Exercise
Leave the pictures out and quote every line from the start of the listing to the line with "return m, nt, nt.nodes['Principled BSDF']", inclusive.

>> START

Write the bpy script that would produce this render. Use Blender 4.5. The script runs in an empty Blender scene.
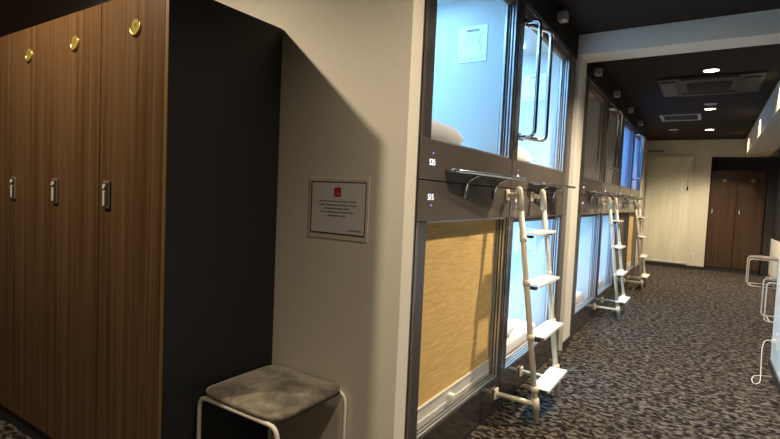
import bpy, bmesh, math, random
from mathutils import Vector, Matrix
random.seed(7)
C = bpy.context.scene.collection
sc = bpy.context.scene
PI = math.pi

# ------------------------------------------------------------------ materials
def new_mat(name):
    m = bpy.data.materials.new(name); m.use_nodes = True
    nt = m.node_tree
    return m, nt, nt.nodes['Principled BSDF']

def ramp(nt, stops, interp='LINEAR'):
    r = nt.nodes.new('ShaderNodeValToRGB'); r.color_ramp.interpolation = interp
    while len(r.color_ramp.elements) < len(stops): r.color_ramp.elements.new(0.5)
    for e, (p, c) in zip(r.color_ramp.elements, stops):
        e.position = p; e.color = (*c, 1)
    return r

def coords(nt, scale, kind='Object', loc=(0, 0, 0)):
    tc = nt.nodes.new('ShaderNodeTexCoord'); mp = nt.nodes.new('ShaderNodeMapping')
    mp.inputs['Scale'].default_value = scale; mp.inputs['Location'].default_value = loc
    nt.links.new(tc.outputs[kind], mp.inputs['Vector'])
    return mp.outputs['Vector']

def noise(nt, vec, scale=1, detail=3, rough=.5, dist=0):
    n = nt.nodes.new('ShaderNodeTexNoise')
    n.inputs['Scale'].default_value = scale; n.inputs['Detail'].default_value = detail
    n.inputs['Roughness'].default_value = rough; n.inputs['Distortion'].default_value = dist
    nt.links.new(vec, n.inputs['Vector'])
    return n.outputs['Fac']

def bump(nt, b, h, strength=.2, dist=.01):
    bn = nt.nodes.new('ShaderNodeBump'); bn.inputs['Strength'].default_value = strength
    bn.inputs['Distance'].default_value = dist
    nt.links.new(h, bn.inputs['Height']); nt.links.new(bn.outputs['Normal'], b.inputs['Normal'])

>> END

Finished answer
Write the bpy script that would produce this render. Use Blender 4.5. The script runs in an empty Blender scene.
import bpy, bmesh, math, random
from mathutils import Vector, Matrix
random.seed(7)
C = bpy.context.scene.collection
sc = bpy.context.scene
PI = math.pi

# ------------------------------------------------------------------ materials
def new_mat(name):
    m = bpy.data.materials.new(name); m.use_nodes = True
    nt = m.node_tree
    return m, nt, nt.nodes['Principled BSDF']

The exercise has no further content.